Behavioral Science in the Wild helps managers understand how to use insights from the behavioral sciences to create change in the real world.
Written to provide a grounding in behavioral insights research, Behavioral Science in the Wild assists managers to implement research findings on behavioral change in their own workplace operations. In particular, this book shares prescriptive advice on how a practitioner who reads a specific research finding from a paper can incorporate that finding into their business or policy problem.
Created as a follow-up to The Behaviorally Informed Organization co-edited by Dilip Soman, the premier book in UTP’s series of the same name, Behavioral Science in the Wild takes a step back to address the "why" and "how" behind BI’s origins, and how best to translate and scale behavioral science from lab-based research findings. Governments, for-profit enterprises, and welfare organizations have increasingly started relying on findings from the behavioral sciences to develop more accessible and user-friendly products, processes, and experiences for their end-users.

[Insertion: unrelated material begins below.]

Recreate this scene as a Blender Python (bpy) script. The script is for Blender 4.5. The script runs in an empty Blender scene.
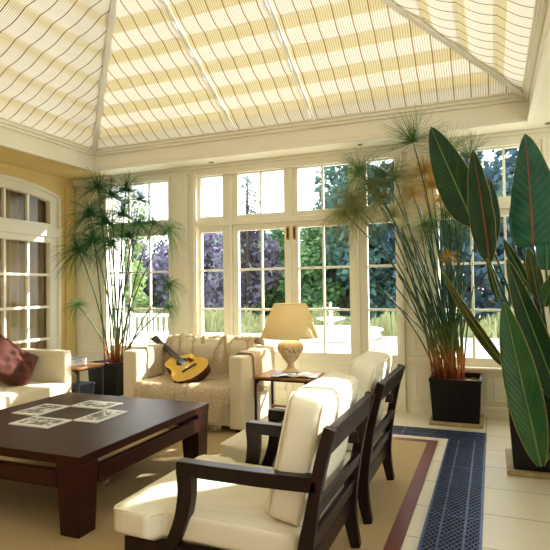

While there is a burgeoning science that helps to understand why people act and make the decisions that they do, and how their actions can be influenced, we still lack a precise science and strategic insights into how some key theoretical findings can be successfully translated, scaled, and applied in the field.
Nina Mažar and Dilip Soman are joined by leading figures from both the academic and applied behavioral sciences to develop a nuanced framework for how managers can best translate results from pilot studies into their own organizations and behaviour change challenges using behavioral science.